There is a fine line, the world was reminded last week, between genius and eccentricity. Internet millionaire Kim Dotcom, née Schmitz, was arrested by U.S. authorities in his secluded New Zealand mansion. The German-born hacker playboy didn’t make it easy for them. When Dotcom, accused of facilitating illegal downloads through Megaupload, the file-sharing site he created, saw police, he ran inside, activating a series of electronic locks, barricading himself in a safe room. Police seized $4.8 million in luxury cars, including a pink Cadillac, from Dotcom, currently ranked the world’s No. 1 Call of Duty: Modern Warfare 3 player.

Put a lid on it

In the world of pro hockey, taking pre-game warm-ups sans helmet is largely standard practice, a chance for players to feel the wind in their hair. For many, that changed in a hurry last week after a freak collision between Edmonton Oiler phenom Taylor Hall and teammate Corey Potter before the start of a game in Columbus. A slash from Potter’s skate left Hall with a blackened, swollen left eye and a Frankensteinian row of stitches snaking up his forehead. “I looked a lot better before, but what can you do?” he said. By the next game, all Oilers donned helmets for warm-up. Some teams, including the Colorado Avalanche, now mandate helmets; others, like the Vancouver Canucks, leave it to the players. Centre Ryan Kesler just missed having his head taken off by an errant puck last weekend, “so I decided it’s not that big a deal to throw a bucket on.”

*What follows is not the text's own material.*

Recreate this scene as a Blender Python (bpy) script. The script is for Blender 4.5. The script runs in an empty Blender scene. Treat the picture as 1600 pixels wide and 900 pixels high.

Add lard, and a dash of cynicism

Celebrity chef Paula Deen is feeling the heat after admitting last week that she’s had type 2 diabetes for three years, while continuing to shovel fat and sugar into her Southern-style cooking on the Food Network. Hackles were raised when she announced she’s signed a lucrative deal to be the chubby face of diabetes drug-maker Novo Nordisk. When the knives started flying, she said a portion of the proceeds would go to the American Diabetes Association, though it was news to the organization. The news outraged chef Anthony Bourdain, who tweeted a needle-sharp response: “Thinking of getting into the leg-breaking business, so I can profitably sell crutches later.”

Simply the best

Not only did he capture his fifth Canadian title, but Patrick Chan also picked up figure skating’s highest-ever mark—302.14 points—last week. The 21-year-old credits a New Year’s Eve trip to Las Vegas for getting his skating back on track: “It marked the end of a rough season and the beginning of a new one.”